Question

In a World Cup soccer match, Juan is running due north toward the goal with a speed of 7.60 m/s relative to the ground. A teammate passes the ball to him. The ball has a speed of 12.9 m/s and is moving in a direction of 31.4° east of north, relative to the ground.a. What is the magnitude of the ball's velocity relative to Juan?b.

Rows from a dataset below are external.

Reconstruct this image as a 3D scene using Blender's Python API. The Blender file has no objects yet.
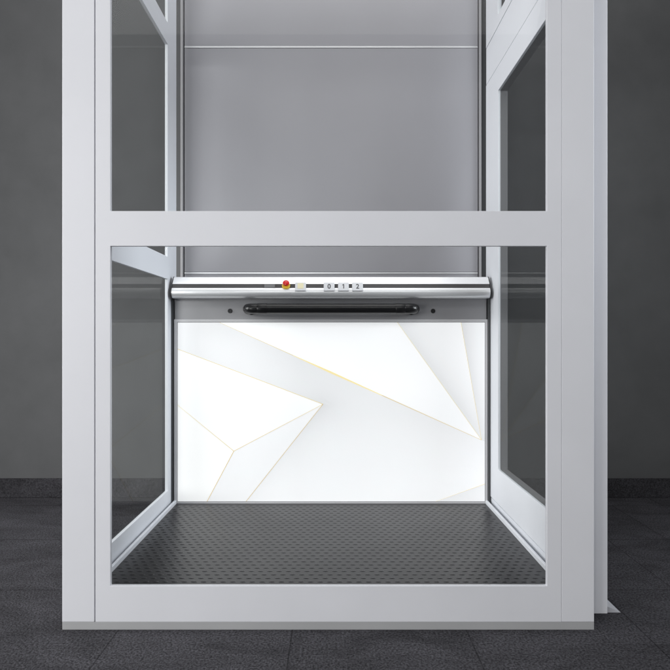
import bpy, bmesh, math, random
from mathutils import Vector, Matrix
random.seed(4)
scene = bpy.context.scene
COL = scene.collection
R = math.radians

# ------------------------------------------------------------------ materials
def srgb(r, g, b):
    f = lambda c: (c/255/12.92) if c/255 <= .04045 else ((c/255+.055)/1.055)**2.4
    return (f(r), f(g), f(b), 1)

def new_mat(name):
    m = bpy.data.materials.new(name); m.use_nodes = True
    nt = m.node_tree
    return m, nt, nt.nodes['Principled BSDF']

def mat(name, col, rough=.5, metal=0., spec=.5, var=0., scale=6., bump=0., bscale=400., stretch=None, rvar=0.):
    """principled with faint large-scale tone variation and a fine surface grain"""
    m, nt, p = new_mat(name)
    p.inputs['Base Color'].default_value = (*col[:3], 1)
    p.inputs['Roughness'].default_value = rough
    p.inputs['Metallic'].default_value = metal
    p.inputs['Specular IOR Level'].default_value = spec
    tc = nt.nodes.new('ShaderNodeTexCoord')
    mp = nt.nodes.new('ShaderNodeMapping'); nt.links.new(tc.outputs['Object'], mp.inputs['Vector'])
    if stretch: mp.inputs['Scale'].default_value = stretch
    if var or rvar:
        n = nt.nodes.new('ShaderNodeTexNoise'); n.inputs['Scale'].default_value = scale
        n.inputs['Detail'].default_value = 6; n.inputs['Roughness'].default_value = .6
        nt.links.new(mp.outputs['Vector'], n.inputs['Vector'])
        if var:
            r = nt.nodes.new('ShaderNodeMapRange')
            r.inputs['From Min'].default_value = .25; r.inputs['From Max'].default_value = .75
            r.inputs['To Min'].default_value = 1-var; r.inputs['To Max'].default_value = 1+var
            nt.links.new(n.outputs['Fac'], r.inputs['Value'])
            x = nt.nodes.new('ShaderNodeVectorMath'); x.operation = 'SCALE'
            x.inputs[0].default_value = col[:3]
            nt.links.new(r.outputs['Result'], x.inputs['Scale'])
            nt.links.new(x.outputs['Vector'], p.inputs['Base Color'])
        if rvar:
            r2 = nt.nodes.new('ShaderNodeMapRange')
            r2.inputs['To Min'].default_value = rough-rvar; r2.inputs['To Max'].default_value = rough+rvar
            nt.links.new(n.outputs['Fac'], r2.inputs['Value'])
            nt.links.new(r2.outputs['Result'], p.inputs['Roughness'])
    if bump:
        n2 = nt.nodes.new('ShaderNodeTexNoise'); n2.inputs['Scale'].default_value = bscale
        n2.inputs['Detail'].default_value = 3
        nt.links.new(mp.outputs['Vector'], n2.inputs['Vector'])
        b = nt.nodes.new('ShaderNodeBump'); b.inputs['Strength'].default_value = bump
        b.inputs['Distance'].default_value = .002
        nt.links.new(n2.outputs['Fac'], b.inputs['Height'])
        nt.links.new(b.outputs['Normal'], p.inputs['Normal'])
    return m

ALU   = mat('silver_powder_coat', (.645, .655, .695), .55, 0, .35, .03, 3.5, .12, 900, rvar=.10)
ALU_S = mat('silver_side_profile', (.70, .72, .765), .50, 0, .35, .03, 2.5, .05, 700)
BASE  = mat('grey_base_profile', (.36, .365, .375), .5, .0, .5, .05, 5, .05, 600)
CONS  = mat('satin_aluminium', (.80, .81, .83), .34, .5, .5, .02, 3)
FRAME = mat('grey_frame_aluminium', (.58, .58, .60), .4, .1, .4)
CHAN  = mat('dark_steel_channel', (.065, .068, .072), .4, .2, .4)
TRIM  = mat('trim_aluminium', (.62, .63, .65), .35, .4, .5)
PANEL = mat('grey_shaft_panel', (.30, .30, .325), .42, .1, .5, .04, 1.6, .03, 500, rvar=.06)
GREYP = mat('dark_grey_carriage_panel', (.32, .32, .335), .42, .1, .5, .03, 3, .03, 500)
DARK  = mat('black_rubber_gasket', (.022, .023, .026), .55, 0, .4)
GASK  = mat('grey_glazing_bead', (.15, .15, .157), .5, 0, .4)
SLOT  = mat('dark_slot_insert', (.06, .058, .06), .45)
BLACK = mat('black_plastic', (.008, .008, .009), .30, 0, .40, .1, 20, .03, 900)
BTN   = mat('light_grey_button', (.70, .71, .74), .35)
INK   = mat('dark_numeral_ink', (.03, .03, .035), .5)
CREAM = mat('pale_yellow_lens', (.80, .74, .50), .3)
RED   = mat('red_mushroom_cap', (.62, .02, .02), .18)
YEL   = mat('yellow_stop_ring', (.75, .50, .04), .35)
KEYS  = mat('grey_key_switch', (.17, .17, .175), .45, .1)
SCREW = mat('black_screw_head', (.03, .03, .032), .35, .3)
RUB   = mat('dark_studded_rubber', (.018, .0176, .0195), .31, 0, .29, .12, 4, .10, 600, rvar=.08)
RAMP  = mat('ribbed_ramp_aluminium', (.66, .67, .72), .35, .2)

def glass_mat(name, tint, k):
    m = bpy.data.materials.new(name); m.use_nodes = True
    nt = m.node_tree; nt.nodes.clear()
    o = nt.nodes.new('ShaderNodeOutputMaterial')
    mx = nt.nodes.new('ShaderNodeMixShader')
    t = nt.nodes.new('ShaderNodeBsdfTransparent'); t.inputs['Color'].default_value = (*tint, 1)
    g = nt.nodes.new('ShaderNodeBsdfGlossy'); g.inputs['Roughness'].default_value = .015
    f = nt.nodes.new('ShaderNodeFresnel'); f.inputs['IOR'].default_value = 1.45
    mu = nt.nodes.new('ShaderNodeMath'); mu.operation = 'MULTIPLY'; mu.inputs[1].default_value = k
    nt.links.new(f.outputs[0], mu.inputs[0]); nt.links.new(mu.outputs[0], mx.inputs[0])
    nt.links.new(t.outputs[0], mx.inputs[1]); nt.links.new(g.outputs[0], mx.inputs[2])
    nt.links.new(mx.outputs[0], o.inputs['Surface'])
    return m
GLASS = glass_mat('clear_safety_glass', (.965, .972, .970), .06)
GLASS_F = glass_mat('clear_front_glass', (.985, .987, .986), .12)

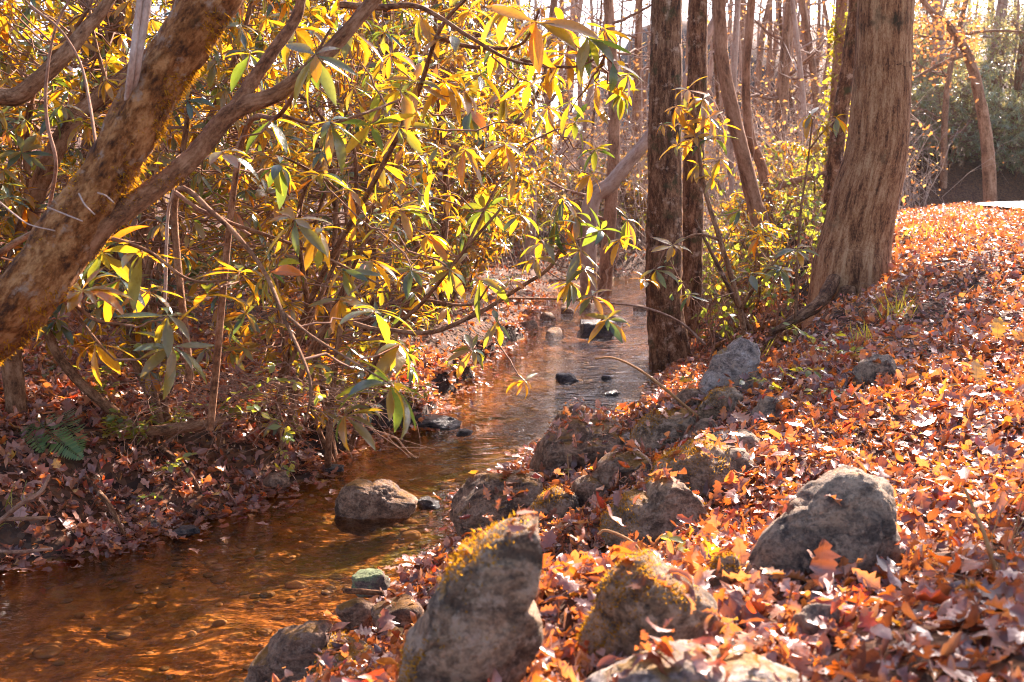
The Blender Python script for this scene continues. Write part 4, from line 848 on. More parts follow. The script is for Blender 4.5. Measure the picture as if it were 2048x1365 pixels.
spray('rhododendron', [[(700,900,6.5),(760,700,5.8),(850,600,5.2),(930,500,5.0),(1000,420,5.0)],[(930,500,5.0),(990,380,5.2),(1040,300,5.4),(1110,260,5.5)],[(850,600,5.2),(940,610,4.6),(980,570,4.4)]],[[12,10,8,7,5],[7,5,4,3],[6,5,3]],
  [(960,560,4.4,0.15),(860,470,5.0),(930,300,5.0,0.15),(1010,290,5.2,0.15),(1030,350,5.2,0.15),(1095,215,5.5,0.14),(1150,245,5.6,0.14),(870,350,5.0),(800,420,5.0),(970,420,5.2),(1040,430,5.4,0.14),(900,540,5.0),(820,540,5.0),(760,450,5.2),(760,330,5.2),(1190,300,5.8,0.13),(1180,350,5.8,0.13),(700,380,5.2),(640,350,5.0),(940,220,5.2)],
  'yellow rhododendron spray arching over the water in the picture centre', 205, 'near rhododendron sprays')
spray('rhododendron', [[(560,900,5.8),(640,665,5.2),(760,660,5.0),(860,665,4.8),(960,625,4.7),(1040,575,4.6),(1100,535,4.6),(1130,480,4.6)],[(1000,597,4.7),(1100,598,4.8),(1190,600,4.8)]],[[12,10,10,10,9,8,7,5],[5,4,3]],
  [(1112,445,4.6,0.14),(1160,500,4.6,0.14),(1200,462,4.7,0.13),(1085,485,4.6,0.13),(1150,430,4.7,0.13),(1185,592,4.6,0.13),(1215,640,4.5,0.11),(945,700,4.4,0.11),(995,645,4.4,0.11),(1048,762,4.3,0.08),(1170,540,4.6,0.12),(1125,400,4.7,0.12),(1240,480,4.8,0.12),(1070,520,4.6,0.12),(1140,565,4.6,0.11),(1255,440,4.9,0.12),(1020,560,4.6,0.11)],
  'dark teal leafed rhododendron branch reaching across the stream toward the streamside trunk', 206, 'near rhododendron sprays')
spray('rhododendron', [[(1500,720,6.2),(1475,600,6.2),(1440,480,6.2),(1410,380,6.3),(1395,280,6.4),(1385,190,6.5)],[(1480,620,6.2),(1520,560,6.0),(1570,500,5.9),(1600,460,5.9)],[(1440,480,6.2),(1390,470,6.1),(1330,500,6.0)]],[[12,11,10,9,7,5],[8,6,5,3],[6,5,3]],
  [(1312,540,6.0,0.15),(1345,492,6.0,0.13),(1376,180,6.5,0.15),(1405,200,6.5,0.14),(1425,275,6.4,0.14),(1390,275,6.4,0.13),(1352,215,6.4,0.12),(1440,320,6.4,0.12),(1372,240,6.5,0.13),(1418,235,6.4,0.14),(1395,330,6.4,0.13),(1445,250,6.5,0.12),(1355,290,6.4,0.12),(1425,355,6.3,0.12),(1325,250,6.6,0.10),(1290,560,6.0,0.12),(1480,420,6.4,0.12),(1520,470,6.0,0.12),(1560,540,5.9,0.11),(1500,548,5.8,0.13),(1592,500,5.8,0.12),(1380,590,6.0,0.10)],
  'spindly rhododendron on the right bank with leaf whorls in front of the streamside trunks', 207, 'small rhododendrons on the right bank')
spray('rhododendron', [[(1590,640,7.2),(1600,440,7.2),(1615,330,7.2),(1625,240,7.2)],[(1618,300,7.2),(1650,260,7.2),(1672,240,7.2)]],[[6,5,4,3],[4,3,2]],
  [(1622,232,7.2,0.15),(1672,236,7.2,0.13),(1645,250,7.2,0.10)], 'single tall sprig with two leaf whorls left of the massive trunk', 208, 'small rhododendrons on the right bank')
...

What is the direction of the ball's velocity relative to Juan?

Answer 1

Answer:

Part a)

$v_{bj} = 11.03 m/s$

Part b)

$\theta = 4.57 degree$ East of South

Explanation:

Part a)

Velocity of Juan is given as

$v_1 = 7.60 m/s \hat j$

velocity of the ball is given as

$v_2 = 12.9(cos31.4 \hat i + sin31.4\hat j)$

now we have

$v_2 = 11\hat i + 6.72\hat j$

Part a)

We need to find velocity of ball with respect to Juan

so it is given as

$v_{bJ} = \vec v_b - \vec v_j$

$v_{bj} = 11\hat i + 6.72 \hat j - 7.6\hat j$

$v_{bj} = 11\hat i - 0.88\hat j$

magnitude of the speed is given as

$v_{bj} = \sqrt{11^2 + 0.88^2}$

$v_{bj} = 11.03 m/s$

Part b)

direction of velocity of the ball

$tan\theta = \frac{v_y}{v_x}$

$tan\theta = \frac{-0.88}{11}$

$\theta = 4.57 degree$ East of South